Allah’a, Kur’an’a ve rehberi Efendimiz (s.a.v.)e tam teslimiyet, tam iman etmek değil midir? “Sırât-ı Müstakîm’ bu teslimiyetin beratı değil midir?
Sözlerimizden ve sorulardan fitne ve fesat üretecekler çıkabilir. Fitnecilere, fesatçılara buradan malzeme çıkmaz.

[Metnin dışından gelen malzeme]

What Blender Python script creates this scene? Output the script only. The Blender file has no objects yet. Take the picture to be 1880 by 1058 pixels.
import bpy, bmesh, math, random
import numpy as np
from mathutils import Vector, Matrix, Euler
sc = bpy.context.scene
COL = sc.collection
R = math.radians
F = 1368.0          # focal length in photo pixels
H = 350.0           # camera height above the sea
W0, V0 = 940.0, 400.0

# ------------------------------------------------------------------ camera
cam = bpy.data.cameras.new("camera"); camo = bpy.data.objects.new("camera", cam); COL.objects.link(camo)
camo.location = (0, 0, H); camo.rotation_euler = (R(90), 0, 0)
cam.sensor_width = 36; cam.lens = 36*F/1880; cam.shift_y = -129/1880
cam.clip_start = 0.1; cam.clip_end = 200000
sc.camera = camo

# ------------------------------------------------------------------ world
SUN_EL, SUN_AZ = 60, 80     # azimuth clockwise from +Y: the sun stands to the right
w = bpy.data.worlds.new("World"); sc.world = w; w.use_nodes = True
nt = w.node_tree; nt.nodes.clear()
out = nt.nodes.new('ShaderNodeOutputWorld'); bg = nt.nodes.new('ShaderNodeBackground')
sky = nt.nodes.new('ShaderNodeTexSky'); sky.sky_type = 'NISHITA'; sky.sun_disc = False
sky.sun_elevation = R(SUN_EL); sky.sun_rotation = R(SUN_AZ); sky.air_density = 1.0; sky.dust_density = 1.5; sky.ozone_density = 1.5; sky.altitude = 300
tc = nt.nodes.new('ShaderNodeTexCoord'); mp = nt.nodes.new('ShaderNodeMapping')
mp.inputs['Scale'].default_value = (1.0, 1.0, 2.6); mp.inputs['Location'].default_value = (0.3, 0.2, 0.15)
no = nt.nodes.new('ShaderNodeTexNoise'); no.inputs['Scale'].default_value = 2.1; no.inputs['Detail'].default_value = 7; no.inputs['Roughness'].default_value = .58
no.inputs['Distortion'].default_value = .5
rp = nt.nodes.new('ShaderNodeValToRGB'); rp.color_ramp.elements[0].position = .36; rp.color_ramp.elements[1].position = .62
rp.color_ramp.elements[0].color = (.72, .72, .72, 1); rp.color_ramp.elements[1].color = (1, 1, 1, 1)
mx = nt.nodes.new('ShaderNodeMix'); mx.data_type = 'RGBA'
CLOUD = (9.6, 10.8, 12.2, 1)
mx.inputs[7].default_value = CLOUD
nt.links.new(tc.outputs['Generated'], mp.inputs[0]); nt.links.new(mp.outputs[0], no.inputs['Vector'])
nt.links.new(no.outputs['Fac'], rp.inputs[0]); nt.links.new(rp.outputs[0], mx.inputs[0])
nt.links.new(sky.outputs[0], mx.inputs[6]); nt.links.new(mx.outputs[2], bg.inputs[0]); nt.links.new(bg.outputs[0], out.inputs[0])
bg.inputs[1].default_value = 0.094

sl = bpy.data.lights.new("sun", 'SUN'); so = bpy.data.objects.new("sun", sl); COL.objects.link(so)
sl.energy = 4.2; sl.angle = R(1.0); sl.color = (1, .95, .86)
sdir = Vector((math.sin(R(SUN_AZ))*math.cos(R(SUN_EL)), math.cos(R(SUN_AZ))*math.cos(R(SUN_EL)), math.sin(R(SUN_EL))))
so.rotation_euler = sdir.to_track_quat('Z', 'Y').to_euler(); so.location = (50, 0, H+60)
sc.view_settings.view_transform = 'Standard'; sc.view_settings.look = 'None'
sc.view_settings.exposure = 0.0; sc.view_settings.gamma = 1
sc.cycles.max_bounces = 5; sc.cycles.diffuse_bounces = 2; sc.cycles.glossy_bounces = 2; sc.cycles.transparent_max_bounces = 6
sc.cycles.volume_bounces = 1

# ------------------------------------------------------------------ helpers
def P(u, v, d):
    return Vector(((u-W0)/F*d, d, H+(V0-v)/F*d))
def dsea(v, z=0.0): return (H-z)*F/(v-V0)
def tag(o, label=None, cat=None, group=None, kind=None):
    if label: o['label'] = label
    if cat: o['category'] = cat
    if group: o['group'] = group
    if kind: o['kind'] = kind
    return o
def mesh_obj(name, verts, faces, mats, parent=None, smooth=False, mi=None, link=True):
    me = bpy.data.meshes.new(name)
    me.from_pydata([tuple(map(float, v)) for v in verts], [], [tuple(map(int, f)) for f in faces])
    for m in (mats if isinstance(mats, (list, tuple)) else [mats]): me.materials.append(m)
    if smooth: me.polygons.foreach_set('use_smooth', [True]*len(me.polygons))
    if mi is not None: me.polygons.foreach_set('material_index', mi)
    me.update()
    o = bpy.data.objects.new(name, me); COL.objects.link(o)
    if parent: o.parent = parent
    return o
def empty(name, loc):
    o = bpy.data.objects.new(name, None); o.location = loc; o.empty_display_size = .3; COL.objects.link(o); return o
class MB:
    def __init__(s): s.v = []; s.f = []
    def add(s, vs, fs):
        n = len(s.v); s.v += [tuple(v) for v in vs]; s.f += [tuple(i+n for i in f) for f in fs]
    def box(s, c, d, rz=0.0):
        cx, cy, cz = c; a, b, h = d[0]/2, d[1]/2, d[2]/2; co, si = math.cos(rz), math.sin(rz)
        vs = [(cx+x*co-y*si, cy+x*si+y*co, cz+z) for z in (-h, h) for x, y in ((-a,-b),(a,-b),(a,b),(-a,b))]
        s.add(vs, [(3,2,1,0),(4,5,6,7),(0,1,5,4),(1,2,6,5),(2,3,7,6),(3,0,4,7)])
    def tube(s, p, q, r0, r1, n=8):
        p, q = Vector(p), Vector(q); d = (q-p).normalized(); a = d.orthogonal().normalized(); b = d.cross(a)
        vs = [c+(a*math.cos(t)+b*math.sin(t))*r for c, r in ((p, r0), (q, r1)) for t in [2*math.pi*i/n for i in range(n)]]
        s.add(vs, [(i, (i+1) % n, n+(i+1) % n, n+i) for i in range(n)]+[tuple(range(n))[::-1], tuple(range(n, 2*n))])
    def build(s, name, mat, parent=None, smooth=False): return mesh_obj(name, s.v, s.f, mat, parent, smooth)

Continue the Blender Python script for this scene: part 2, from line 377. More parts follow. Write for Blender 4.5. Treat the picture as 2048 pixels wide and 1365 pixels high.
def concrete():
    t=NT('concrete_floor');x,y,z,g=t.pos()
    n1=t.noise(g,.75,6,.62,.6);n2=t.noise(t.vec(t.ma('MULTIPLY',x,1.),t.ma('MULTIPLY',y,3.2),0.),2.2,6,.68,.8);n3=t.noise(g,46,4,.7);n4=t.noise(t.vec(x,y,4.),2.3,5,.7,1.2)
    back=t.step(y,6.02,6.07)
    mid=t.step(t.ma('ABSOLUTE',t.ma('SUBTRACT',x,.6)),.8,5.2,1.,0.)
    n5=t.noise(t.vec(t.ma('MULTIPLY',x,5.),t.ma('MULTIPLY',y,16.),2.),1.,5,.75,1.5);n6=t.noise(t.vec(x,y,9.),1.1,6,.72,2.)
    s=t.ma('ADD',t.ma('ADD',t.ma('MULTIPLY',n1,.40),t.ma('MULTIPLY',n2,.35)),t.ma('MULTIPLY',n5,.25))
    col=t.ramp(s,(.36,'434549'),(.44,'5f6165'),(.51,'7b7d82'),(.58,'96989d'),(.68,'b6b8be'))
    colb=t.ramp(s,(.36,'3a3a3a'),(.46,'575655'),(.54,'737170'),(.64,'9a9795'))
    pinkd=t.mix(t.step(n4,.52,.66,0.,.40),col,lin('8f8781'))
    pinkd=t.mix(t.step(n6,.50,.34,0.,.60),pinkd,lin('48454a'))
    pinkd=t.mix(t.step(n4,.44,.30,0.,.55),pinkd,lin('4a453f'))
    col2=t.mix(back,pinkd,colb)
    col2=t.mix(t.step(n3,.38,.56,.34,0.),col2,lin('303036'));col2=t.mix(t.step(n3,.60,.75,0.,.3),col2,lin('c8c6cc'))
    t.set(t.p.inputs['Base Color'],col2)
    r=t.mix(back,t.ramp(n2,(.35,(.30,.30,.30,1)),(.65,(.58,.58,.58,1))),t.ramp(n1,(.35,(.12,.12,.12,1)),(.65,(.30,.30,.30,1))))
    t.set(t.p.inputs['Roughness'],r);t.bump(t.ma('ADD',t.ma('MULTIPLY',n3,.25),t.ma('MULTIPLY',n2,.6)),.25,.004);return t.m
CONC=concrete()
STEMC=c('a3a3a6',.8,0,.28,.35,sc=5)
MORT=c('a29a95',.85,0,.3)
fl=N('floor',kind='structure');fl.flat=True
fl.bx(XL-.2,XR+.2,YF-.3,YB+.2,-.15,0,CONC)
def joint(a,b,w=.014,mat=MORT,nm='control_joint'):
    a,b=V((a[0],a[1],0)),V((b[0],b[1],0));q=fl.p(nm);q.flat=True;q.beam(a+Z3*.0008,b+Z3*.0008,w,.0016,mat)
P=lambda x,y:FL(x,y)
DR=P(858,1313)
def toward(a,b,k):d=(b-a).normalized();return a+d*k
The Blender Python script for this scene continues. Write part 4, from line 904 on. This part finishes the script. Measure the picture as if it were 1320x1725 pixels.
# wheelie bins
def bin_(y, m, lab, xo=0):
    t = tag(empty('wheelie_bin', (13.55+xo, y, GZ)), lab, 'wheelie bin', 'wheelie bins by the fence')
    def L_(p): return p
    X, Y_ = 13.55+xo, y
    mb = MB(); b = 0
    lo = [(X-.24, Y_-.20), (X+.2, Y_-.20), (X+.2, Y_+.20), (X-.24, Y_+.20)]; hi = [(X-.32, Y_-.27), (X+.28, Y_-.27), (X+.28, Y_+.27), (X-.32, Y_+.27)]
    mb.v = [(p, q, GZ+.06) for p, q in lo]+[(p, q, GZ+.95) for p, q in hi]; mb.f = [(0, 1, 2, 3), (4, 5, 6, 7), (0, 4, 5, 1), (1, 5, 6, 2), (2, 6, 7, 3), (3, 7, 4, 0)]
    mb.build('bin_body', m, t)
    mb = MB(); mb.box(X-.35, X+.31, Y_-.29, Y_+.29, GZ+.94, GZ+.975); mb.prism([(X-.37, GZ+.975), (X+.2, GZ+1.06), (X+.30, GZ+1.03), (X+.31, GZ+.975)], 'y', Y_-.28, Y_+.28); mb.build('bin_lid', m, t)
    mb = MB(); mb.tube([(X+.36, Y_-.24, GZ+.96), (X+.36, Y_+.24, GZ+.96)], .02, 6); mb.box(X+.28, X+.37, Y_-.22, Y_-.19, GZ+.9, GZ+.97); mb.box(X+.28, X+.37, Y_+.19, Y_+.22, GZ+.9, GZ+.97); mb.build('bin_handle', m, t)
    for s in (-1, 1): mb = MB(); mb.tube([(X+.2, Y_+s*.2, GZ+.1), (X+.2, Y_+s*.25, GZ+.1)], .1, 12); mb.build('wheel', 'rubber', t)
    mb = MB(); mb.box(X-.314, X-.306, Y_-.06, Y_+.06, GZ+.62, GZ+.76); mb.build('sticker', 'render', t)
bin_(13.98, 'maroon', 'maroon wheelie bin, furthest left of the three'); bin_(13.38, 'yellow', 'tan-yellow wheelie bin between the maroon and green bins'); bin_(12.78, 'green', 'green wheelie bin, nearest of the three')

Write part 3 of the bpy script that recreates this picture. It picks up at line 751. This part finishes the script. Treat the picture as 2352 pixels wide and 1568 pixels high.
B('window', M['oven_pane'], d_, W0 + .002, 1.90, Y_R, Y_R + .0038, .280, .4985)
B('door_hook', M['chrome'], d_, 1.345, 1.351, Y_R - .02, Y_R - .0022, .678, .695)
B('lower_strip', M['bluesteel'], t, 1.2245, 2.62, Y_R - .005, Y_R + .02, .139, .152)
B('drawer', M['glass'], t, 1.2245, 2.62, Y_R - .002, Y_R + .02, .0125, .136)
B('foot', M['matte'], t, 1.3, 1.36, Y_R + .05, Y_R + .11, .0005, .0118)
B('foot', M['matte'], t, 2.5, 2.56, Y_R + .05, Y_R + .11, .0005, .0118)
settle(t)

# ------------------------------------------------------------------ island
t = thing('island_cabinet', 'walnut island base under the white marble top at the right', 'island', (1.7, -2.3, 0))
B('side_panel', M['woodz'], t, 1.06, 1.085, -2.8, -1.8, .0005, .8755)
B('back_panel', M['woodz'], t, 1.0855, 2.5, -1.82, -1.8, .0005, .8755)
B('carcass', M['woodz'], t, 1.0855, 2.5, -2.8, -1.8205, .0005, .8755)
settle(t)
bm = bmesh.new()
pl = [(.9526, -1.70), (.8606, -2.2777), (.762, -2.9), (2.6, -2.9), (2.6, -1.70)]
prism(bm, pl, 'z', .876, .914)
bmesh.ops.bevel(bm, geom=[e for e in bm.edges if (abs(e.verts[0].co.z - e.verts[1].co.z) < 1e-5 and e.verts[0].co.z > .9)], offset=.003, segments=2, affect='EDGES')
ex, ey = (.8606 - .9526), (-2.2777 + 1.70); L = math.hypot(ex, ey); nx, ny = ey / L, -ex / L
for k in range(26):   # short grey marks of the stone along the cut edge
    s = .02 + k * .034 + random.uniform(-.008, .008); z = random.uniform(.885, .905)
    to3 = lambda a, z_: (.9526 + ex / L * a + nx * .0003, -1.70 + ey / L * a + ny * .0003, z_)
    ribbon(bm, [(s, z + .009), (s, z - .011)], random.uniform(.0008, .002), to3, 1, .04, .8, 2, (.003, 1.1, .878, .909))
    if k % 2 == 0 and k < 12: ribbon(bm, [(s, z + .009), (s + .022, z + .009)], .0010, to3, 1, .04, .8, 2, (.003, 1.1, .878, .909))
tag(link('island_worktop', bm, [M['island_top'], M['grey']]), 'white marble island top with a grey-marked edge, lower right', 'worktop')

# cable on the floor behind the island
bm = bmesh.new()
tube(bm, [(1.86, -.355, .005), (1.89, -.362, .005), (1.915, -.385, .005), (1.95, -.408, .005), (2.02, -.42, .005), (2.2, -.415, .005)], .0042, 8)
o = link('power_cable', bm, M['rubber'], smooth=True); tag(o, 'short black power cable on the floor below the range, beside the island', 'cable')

Ne arayacaklarsa başka yerlerde arasınlar ve bulduklarıyla haşrolsunlar.
Tabii bu arada bir takım yanlış anlaşılmayı önlemek için de şunu söylemeli:
Allah’ı, Kur’an-ı Kerim’i ve Peygamberimizi; hak ve hakikat ölçülerinde anlatan ve anlattığını yaşayan, yaşadığı da görülen hocalara, âlimlere, ilim ehillerine, amentü sahiplerine elbet ihtiyaç vardır.
Bir başka not daha:
“Allah’a ait vasıfları kullara yükleyerek, haşa ve haşa, Allah ile daima istişare halindeymiş gibi bulunan kişi yahut kişilere teslim olarak, dünyevi ve ahiret kazançlarını onlardan beklemek”.
Oysa amentüsü sağlam kimsenin Allah’ın varlığından asla şüphesi yoktur ama sanki görmezden gelerek yaşıyoruz gibi.
Neyse günlük hayatımıza baktığımızda; görmezden gelerek mi, farkında olarak yaşayıp yaşamadığımızla yüzleşebiliriz. Hepimiz kendimizi muhasebe edebiliriz.
*
Ezcümle:
Sempozyumda bu hususa dair Nisa Suresi 136. Ayet hatırlatılmıştı. Şöyle:
“Ey iman edenler! Allah’a, peygamberine, peygamberine indirdiği kitaba ve daha önce indirdiği kitaba iman edin. Allah’ı, meleklerini, kitaplarını, peygamberlerini ve ahiret gününü inkâr eden kimse iyice sapıtmıştır.”